Au final, le coût de fonctionnement du réseau (contribution financière forfaitaire) revient à 10,5 millions en 2018 contre 11,7 millions en 2016 et 12,5 millions en 2014. A cela, il convient d’ajouter les recettes compensées par l’agglomération au titre de la gratuité, montant qui avoisine 1,6 million pour 2018. Celui-ci correspond à une estimation de la fréquentation qui sera réajustée en fonction des voyages réels issus des dispositifs de comptages automatiques embarqués dans chaque véhicule circulant sur le réseau. L'impact budgétaire de la gratuité est donc minime. La gratuité a eu pour effet d’augmenter la fréquentation sur le réseau de bus de la région, sans surcoût d'exploitation pour la région. "C'est toute l'intelligence de travailler avec des partenaires : la région renforce la fréquentation de son réseau. Sur ces zones où la région est présente, les doublages de l'offre interurbaine ont été supprimés, contribuant à réduire le coût de d'exploitation de Tanlib", commente l'élu aux transports.
Le samedi, le nombre de voyages sur le réseau a doublé. En plus de la hausse de fréquentation des bus déjà constaté, la gratuité a pour effet de redynamiser les commerces de proximité. La gratuité du réseau permet aux salariés d’utiliser les différentes lignes qui convergent toutes vers le centre-ville pendant leur pause méridienne afin de profiter du centre-ville et ses commerces. Cela se traduit par une augmentation de la fréquentation sur le créneau 12h-14h.

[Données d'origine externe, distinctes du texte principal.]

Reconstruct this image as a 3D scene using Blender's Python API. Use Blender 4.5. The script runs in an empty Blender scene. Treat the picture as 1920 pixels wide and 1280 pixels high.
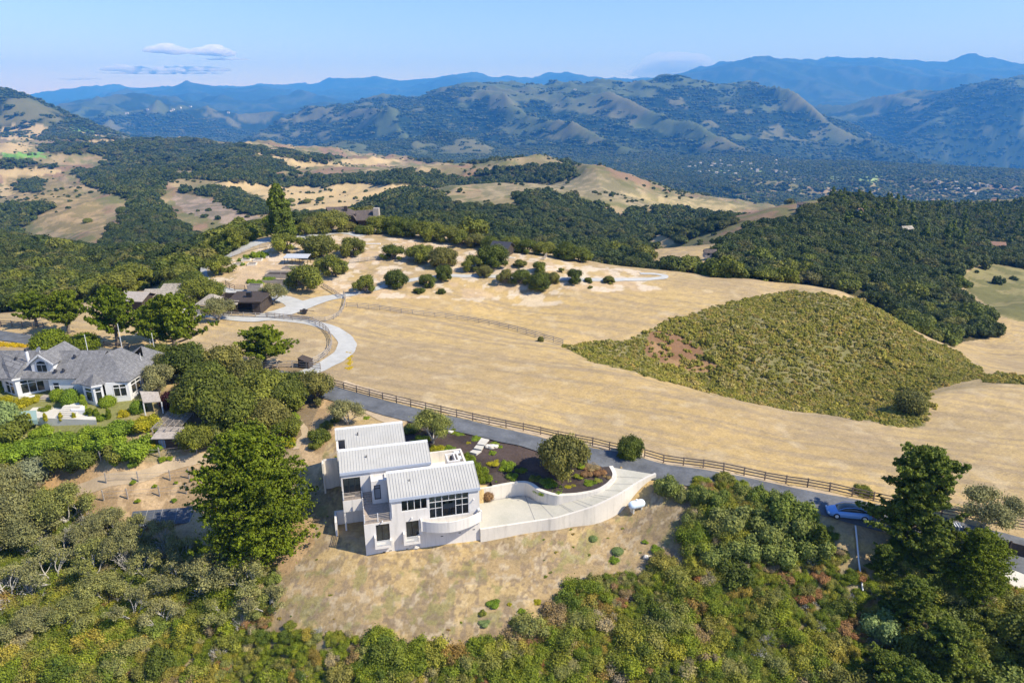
import bpy, bmesh, math, random, numpy as np
from mathutils import Vector, Matrix
from bpy import context
sc = context.scene
# ---------------------------------------------------------------- camera, sky, sun, exposure
PITCH = math.radians(19.0); cP, sP = math.cos(PITCH), math.sin(PITCH); FPX = 1280.0; CZ = 46.0
cam = bpy.data.cameras.new('camera'); cam.sensor_width = 36; cam.lens = 24; cam.clip_start = 0.5; cam.clip_end = 120000
camo = bpy.data.objects.new('camera', cam); sc.collection.objects.link(camo)
camo.location = (0, 0, CZ); camo.rotation_euler = (math.radians(90) - PITCH, 0, 0); sc.camera = camo
SUN_EL = math.radians(46); SUN_AZ = math.radians(-17)          # azimuth measured from +X, counter-clockwise
sdir = Vector((math.cos(SUN_EL) * math.cos(SUN_AZ), math.cos(SUN_EL) * math.sin(SUN_AZ), math.sin(SUN_EL)))
world = bpy.data.worlds.new('World'); sc.world = world; world.use_nodes = True
wn = world.node_tree; bg = wn.nodes['Background']
sky = wn.nodes.new('ShaderNodeTexSky'); sky.sky_type = 'NISHITA'; sky.sun_disc = False
sky.sun_elevation = SUN_EL; sky.sun_rotation = math.pi / 2 - SUN_AZ; sky.altitude = 500
sky.air_density = 1.4; sky.dust_density = 0.0; sky.ozone_density = 10.0
tint = wn.nodes.new('ShaderNodeMix'); tint.data_type = 'RGBA'; tint.blend_type = 'MULTIPLY'; tint.inputs[0].default_value = 1.0; tint.inputs[7].default_value = (1.05, .92, 1.0, 1)
wn.links.new(sky.outputs[0], tint.inputs[6]); wn.links.new(tint.outputs[2], bg.inputs[0]); bg.inputs[1].default_value = 0.13
sl = bpy.data.lights.new('sun', 'SUN'); sl.energy = 5.0; sl.angle = math.radians(0.53); sl.color = (1.0, 0.92, 0.77)
slo = bpy.data.objects.new('sun', sl); sc.collection.objects.link(slo)
slo.rotation_euler = sdir.to_track_quat('Z', 'Y').to_euler()
sc.view_settings.view_transform = 'Standard'; sc.view_settings.look = 'None'
sc.view_settings.exposure = 0.56; sc.view_settings.gamma = 1.0; sc.view_settings.use_curve_mapping = False
sc.render.engine = 'CYCLES'
cy = sc.cycles; cy.max_bounces = 12; cy.diffuse_bounces = 3; cy.glossy_bounces = 3; cy.transmission_bounces = 4
cy.volume_bounces = 12; cy.transparent_max_bounces = 8; cy.use_denoising = True; cy.caustics_reflective = False; cy.caustics_refractive = False
cy.volume_max_steps = 64

# ---------------------------------------------------------------- helpers
def ray(px, py):
    u = (px - 960) / FPX; v = (py - 640) / FPX
    return np.array([u, cP - v * sP, -sP - v * cP])
def proj_arr(x, y, z):
    zr = z - CZ; t = np.maximum(y * cP - zr * sP, 1e-3)
    return 960 + FPX * x / t, 640 - FPX * (y * sP + zr * cP) / t
def smooth(a, b, x):
    t = np.clip((x - a) / (b - a), 0, 1); return t * t * (3 - 2 * t)
def vnoise(x, y, seed=0):
    xi = np.floor(x).astype(np.int64); yi = np.floor(y).astype(np.int64); fx = x - xi; fy = y - yi
    def h(i, j):
        n = (i * 374761393 + j * 668265263 + seed * 974634777) & 0xffffffff
        n = ((n ^ (n >> 13)) * 1274126177) & 0xffffffff
        return ((n ^ (n >> 16)) & 0xffff) / 65535.0
    u = fx * fx * fx * (fx * (fx * 6 - 15) + 10); v = fy * fy * fy * (fy * (fy * 6 - 15) + 10)
    return (h(xi, yi) * (1 - u) + h(xi + 1, yi) * u) * (1 - v) + (h(xi, yi + 1) * (1 - u) + h(xi + 1, yi + 1) * u) * v
def fbm(x, y, oct=4, seed=0, gain=0.5):
    s = 0; a = 1.0; t = 0
    for o in range(oct):
        s = s + a * vnoise(x, y, seed + o); t += a; a *= gain
        x, y = (x * 0.8 - y * 0.6) * 2.03 + 17.3, (x * 0.6 + y * 0.8) * 2.03 - 9.1
    return s / t
def ridged(x, y, oct=4, seed=0, gain=0.5):
    s = 0; a = 1.0; t = 0; w = 1.0
    for o in range(oct):
        n = 1 - np.abs(2 * vnoise(x, y, seed + o) - 1); n = n * n
        s = s + a * n * w; w = np.clip(n * 1.4, 0, 1); t += a; a *= gain
        x, y = (x * 0.8 - y * 0.6) * 2.03 + 7.7, (x * 0.6 + y * 0.8) * 2.03 + 3.1
    return s / t
def inpoly(x, y, poly):
    p = np.asarray(poly, float); n = len(p); r = np.zeros(x.shape, bool)
    bb = (x >= p[:, 0].min()) & (x <= p[:, 0].max()) & (y >= p[:, 1].min()) & (y <= p[:, 1].max())
    if not bb.any(): return r
    xs = x[bb]; ys = y[bb]; c = np.zeros(xs.shape, bool); j = n - 1
    for i in range(n):
        x1, y1 = p[i]; x2, y2 = p[j]
        if y1 != y2: c ^= ((y1 > ys) != (y2 > ys)) & (xs < (x2 - x1) * (ys - y1) / (y2 - y1) + x1)
        j = i
    r[bb] = c; return r
def segdist(x, y, pts, closed=False):
    d = np.full(np.shape(x), 1e9); best = np.zeros(np.shape(x)); acc = 0.0
    n = len(pts) - (0 if closed else 1)
    for i in range(n):
        x1, y1 = pts[i][:2]; x2, y2 = pts[(i + 1) % len(pts)][:2]; dx, dy = x2 - x1, y2 - y1; L2 = dx * dx + dy * dy + 1e-9
        t = np.clip(((x - x1) * dx + (y - y1) * dy) / L2, 0, 1)
        dd = np.hypot(x - x1 - t * dx, y - y1 - t * dy); m = dd < d
        d = np.where(m, dd, d); best = np.where(m, i + t, best)
    return d, best

# ---------------------------------------------------------------- terrain: control heights
# (px, py, z): seen ground with a known height above the house footing
CPZ = """0 1280 -7;480 1280 -6;960 1280 -5.5;1440 1280 -6;1920 1280 -7;-300 1280 -8;2250 1280 -8
0 1180 -5;250 1110 -3.8;600 1180 -2.8;960 1150 -2.6;1300 1100 -1.8;1600 1150 -3.5;1920 1150 -3.6;-300 1000 -5;1600 1060 -.8;1800 1080 -1.4
687 1042 -.15;800 1032 -.35;900 1013 -.35;1000 996 -.1;1100 977 .15;1172 962 .35;1215 925 2.2;640 1000 .6;600 950 1.5;590 880 2.8;620 830 4.2;600 790 5;600 1060 -.8
530 900 1.6;300 900 .6;200 940 -1;370 860 2.4;240 870 2.1;150 860 2;330 838 3.2;60 900 0;0 950 -1.6;300 985 -2.4;100 1010 -3.6;450 1050 -2
200 830 3.6;0 850 3;150 790 5;100 770 5.4;0 745 6.3;230 750 6;270 745 6;300 770 5.4;0 640 6.4;30 605 5.5;300 690 5.6;450 750 5.2;540 695 5.4;-300 750 6;-250 620 6
480 620 4.6;600 640 4.6;650 650 4.2;600 590 4.2;550 570 5;440 590 5;320 580 5.2;200 600 5.5
620 735 5.5;720 765 5.3;900 820 4.8;1000 838 4.5;1100 860 4.1;1225 885 3.6;1300 895 3.3;1500 935 2.6;1620 965 2;1800 1000 .8;1920 1030 0;2200 1090 -1.5
850 880 4;930 870 4.1;925 905 3.0;1000 895 3.0;1060 900 3.1;1130 890 3.5
750 720 4.5;900 780 4.3;1050 830 3.8;1250 870 3;1500 900 2;1700 940 1.2;1900 940 .5;750 640 3;900 700 3;1100 760 2;1400 820 1;1650 850 .3;1850 860 0;1850 760 -1;1750 742 -1.2;1900 725 -1.5;2200 800 -3
1060 652 .6;1200 695 .5;1400 755 0;1600 797 -.6;1735 797 -1.3
1150 662 -2;1300 712 -7;1450 745 -9;1600 768 -9;1700 750 -6
1200 628 -.6;1330 595 .4;1480 549 1;1595 556 -.2;1700 620 -7;1780 670 -11;1840 703 -10
1400 650 -3.2;1500 620 -2.4;1500 700 -7;1600 680 -8;1650 640 -5.6
850 590 1.6;1000 630 .6;950 570 1.2;1100 600 .5;800 560 3;1000 545 3;1200 560 1.6;1350 555 1.2;1300 600 0
700 545 4.6;850 518 5.2;1000 522 5;1245 519 3.1;1250 511 3.3;1400 527 2.5;1500 538 1.9;1590 551 .9;1100 490 4.6;980 465 6.2;900 452 7.4;800 438 8.8;700 431 9.4;600 437 9.4
640 500 6.6;560 540 5.2;450 540 5.6;500 480 8.2;720 480 7.6;850 480 6.3;470 455 9.6;540 438 10;400 500 6.8;380 515 6.2"""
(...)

Les déplacements depuis les quartiers prioritaires de la politique la ville ont également augmenté. "Le libre-accès a modifié les comportements, commente le directeur des services. Nous constatons une hausse des déplacements."
"Il est trop tôt pour évaluer l'impact de la gratuité sur l'usage de la voiture individuelle. Nous envisageons de lancer une enquête, fin 2019, sur le report modal de la voiture au bus." Contre toute attente, la gratuité n'a pas fait bondir les incivilités. Au contraire, la convivialité dans le bus s'est renforcée. Une campagne de communication informe les passagers qu'ils n'ont plus de besoin de ticket, seulement de dire bonjour au conducteur !
Budget autonome en 2018
Compensation tarifaire au titre de la fréquentation : 1,6 million d'euros par an, représentant environ 0,218 centime d'euros par voyage.
Budget de fonctionnement : 17,2 millions dont 15,3 millions de versement transport (1,05% de la masse salariale des entreprises d’au moins 11 salariés) et 1,8 million de dotation de l'État.
Budget d'investissement : 2,3 millions d'euros.
Développement d'une offre multimodale
Des modes alternatifs de transport sont déployés. La collectivité a acheté 140 vélos électriques pour la location longue durée, avec une offre découverte de 3 mois gratuits. Au-delà, la location est de 40 €/mois ou 360 €/an dont 50% du coût peut être pris en charge par l'employeur dans le cadre de la prime transport employeur. En parallèle, le délégataire a déployé un site de covoiturage, prévu dans le contrat de DSP. Il permet de mettre en relation les usagers mais n'intervient pas dans la transaction financière.
Transdev
Filiale de la Caisse des Dépôts (70%) et de Veolia (30%), Transdev conseille et accompagne les collectivités territoriales, du pré-projet à l'exploitation quotidienne des réseaux de transports publics en passant par l'assistance à la maîtrise d'ouvrage. Avec 83.000 collaborateurs dans 19 pays, le groupe exploite 43.000 véhicules et 22 réseaux de tramway. À Niort, la société emploie 130 salariés.